La teoría popular de la democracia dice que el votante elige a los políticos que, atendiendo a sus ideologías y programas, mejor representan sus intereses y su visión de las cosas, y que evalúa su cumplimiento de cara a sucesivas elecciones. La democracia así entendida encaja en la descripción de Lincoln de «gobierno del pueblo, por el pueblo y para el pueblo». ¿Ocurre así en la realidad? Pues la verdad es que no mucho. Esta teoría popular padece un triple error: que el votante conoce las ideologías y programas de los políticos –con frecuencia no existen-, que elige de acuerdo con ellas, y que está mínimamente interesado en monitorizar los resultados de la actuación política.

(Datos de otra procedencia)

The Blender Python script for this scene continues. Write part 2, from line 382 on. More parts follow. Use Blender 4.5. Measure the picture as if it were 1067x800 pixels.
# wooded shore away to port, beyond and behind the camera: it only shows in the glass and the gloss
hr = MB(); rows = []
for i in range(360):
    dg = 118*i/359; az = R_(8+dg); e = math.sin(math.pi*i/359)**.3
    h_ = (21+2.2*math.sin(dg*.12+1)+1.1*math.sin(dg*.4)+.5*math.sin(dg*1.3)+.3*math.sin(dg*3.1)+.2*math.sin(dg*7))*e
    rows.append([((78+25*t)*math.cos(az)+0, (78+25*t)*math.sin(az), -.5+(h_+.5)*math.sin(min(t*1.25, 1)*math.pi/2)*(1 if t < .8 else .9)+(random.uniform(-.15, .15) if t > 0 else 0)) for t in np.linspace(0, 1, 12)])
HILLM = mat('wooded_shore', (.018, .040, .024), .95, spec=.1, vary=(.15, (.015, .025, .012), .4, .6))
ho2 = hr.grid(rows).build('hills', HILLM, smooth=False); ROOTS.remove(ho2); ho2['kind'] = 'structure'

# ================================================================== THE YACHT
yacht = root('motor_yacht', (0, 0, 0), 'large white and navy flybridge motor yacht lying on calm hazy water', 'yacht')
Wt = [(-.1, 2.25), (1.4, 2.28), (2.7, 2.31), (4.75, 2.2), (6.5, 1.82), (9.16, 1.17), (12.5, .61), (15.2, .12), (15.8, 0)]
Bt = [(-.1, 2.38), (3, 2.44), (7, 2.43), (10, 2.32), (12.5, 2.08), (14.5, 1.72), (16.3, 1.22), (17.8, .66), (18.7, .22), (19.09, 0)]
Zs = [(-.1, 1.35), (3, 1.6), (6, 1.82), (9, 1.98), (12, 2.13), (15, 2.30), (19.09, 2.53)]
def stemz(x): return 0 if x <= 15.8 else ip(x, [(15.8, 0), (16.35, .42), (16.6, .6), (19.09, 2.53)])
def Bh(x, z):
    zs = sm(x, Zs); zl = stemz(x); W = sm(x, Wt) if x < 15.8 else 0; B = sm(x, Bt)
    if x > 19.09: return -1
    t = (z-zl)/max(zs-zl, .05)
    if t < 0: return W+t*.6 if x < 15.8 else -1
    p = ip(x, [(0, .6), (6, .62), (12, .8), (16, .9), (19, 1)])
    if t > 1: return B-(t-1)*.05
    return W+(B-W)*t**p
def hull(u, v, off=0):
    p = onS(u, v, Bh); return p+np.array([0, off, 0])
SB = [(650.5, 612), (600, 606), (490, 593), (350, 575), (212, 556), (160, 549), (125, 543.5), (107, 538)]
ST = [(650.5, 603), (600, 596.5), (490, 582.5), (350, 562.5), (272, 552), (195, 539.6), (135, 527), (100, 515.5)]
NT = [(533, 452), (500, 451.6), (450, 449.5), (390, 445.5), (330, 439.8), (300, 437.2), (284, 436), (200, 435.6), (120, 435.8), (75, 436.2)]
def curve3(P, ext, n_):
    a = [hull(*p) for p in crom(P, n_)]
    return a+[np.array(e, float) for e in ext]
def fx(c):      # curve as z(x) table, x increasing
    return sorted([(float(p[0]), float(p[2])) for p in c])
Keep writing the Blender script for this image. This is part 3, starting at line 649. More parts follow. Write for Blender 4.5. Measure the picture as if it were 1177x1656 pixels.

En realidad todo parte de un error previo y esencial: considerar que el voto es un asunto racional. La decisión suele ser más bien de señalización moral: el votante escoge el partido que cree que proyecta una imagen más favorable de uno mismo. Voto, digamos-, a un partido de izquierdas para exhibir, ante mí mismo y ante los demás, que soy muy progresista y me preocupo por la gente, no como esos jodíos fachas. El resultado es que la secuencia de la teoría popular se invierte, y es el votante el que sigue a su partido vaya donde vaya, haga lo que haga.
Es decir, en política la racionalidad no suele pesar tanto como la moda, que es la que determina donde plantar las banderas para señalizar la virtud. Pero lo malo es que el votante no sólo quiere convencerse de que es bueno, sino también de que es racional, y esto plantea serios problemas. Pensemos en el votante del PSOE para el que hasta hace pocos años pactar con Bildu era una línea roja infranqueable. O que el pasado 22 de julio se acostó convencido de que la amnistía era constitucional y se levantó persuadido de su excelente encaje y de que era una cosa utilísima para la convivencia. ¿Cómo seguir fielmente a su partido y mantener, al mismo tiempo, cierta coherencia? En psicología se llama ajuste de disonancia a este proceso por el que se retuerce la realidad y la lógica para ajustarla a la posición a la que nos ha llevado nuestro partido. Por su parte los politólogos llaman a esta manipulación del votante, que lo lleva incluso a cambiar su posición moral, «mover la ventana e Overton». Pero el que mejor lo describió fue Matt Groening.
Sus seguidores recordarán que la Planet Express, la nave de Futurama, no se desplazaba por el universo sino que lo reordenaba en torno a sí misma. Era mérito de los niblonianos, unos seres que defecaban una materia oscura que servía de combustible para este inusitado medio de transporte. El resultado es que la Planet Express, como el PSOE, no se movía sino que siempre permanecía en el centro del universo. Actualmente los niblonianos de Pedro Sánchez, políticos y medios afines, defecan obedientemente las consignas que les dosifican los responsables de propaganda, y la materia oscura resultante es ingerida, no menos obedientemente, por los votantes, que así van reorganizándose en torno a las necesidades de la Peter Express. Mediante este proceso Pedro consigue no mentir, y ni siquiera cambiar de opinión: es el mundo el universo el que ha cambiado, y el votante consigue salvar una apariencia de coherencia.
Así que no se pregunten cómo es posible que el socialismo español, acosado por la corrupción, empeñado en la demolición de la democracia, y tras someter a su electorado al ridículo de las cartas y las pulseritas de «Free Bego», haya obtenido mejores resultados que sus homólogos europeos. Sencillamente aquí los nibloniamos hacen funcionar mejor la nave, y los pasajeros son más dóciles. Dirán que esto se parece más a una secta que a un partido, pero como diría el Hermano Pachi ¿a usted qué más le da?